Assoenologi festeggia un compleanno di tutto riguardo: 120 anni. Ma come dice Giuseppe Martelli, direttore di Assoenologi, gli anni sono 120 (questa è l’organizzazione di categoria più antica del mondo), ma c’è voglia di guardare al futuro.
E di futuro si è parlato al Congresso n. 66 ad Orvieto, del futuro del vino italiano in particolare, nei suoi tre mercati esteri più importanti: Stati Uniti, Cina e Russia.
Gli USA sono un grande bacino di consumatori per l’Italia, (che qui è leader dell’export), ma ci sono grandi margini di miglioramento: il 75% del vino consumato, infatti, è ancora californiano, il consumatore beve ancora relativamente poco (9 litri pro capite) e il prezzo medio finale di una bottiglia italiana è di 7 dollari.
Gli aspetti che frenano l’ulteriore ascesa del vino italiano in America è la diminuzione del numero dei distributori, passati da 7.000 a 700 in 20 anni e la legislazione diversa in ognuno dei 50 Stati.
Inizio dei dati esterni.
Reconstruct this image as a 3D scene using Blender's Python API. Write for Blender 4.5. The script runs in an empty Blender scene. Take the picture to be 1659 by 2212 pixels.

Anche la Russia è un’area dove l’export del vino italiano può crescere ancora, soprattutto in valore: su 350 milioni di bottiglie italiane consumate, 240 sono nella fascia di prezzo tra i 3 e i 7,5 euro.
E infine c’è la Cina, altro mercato su cui puntare anche attraverso l’incentivazione del turismo, vera pubblicità per i nostri vini.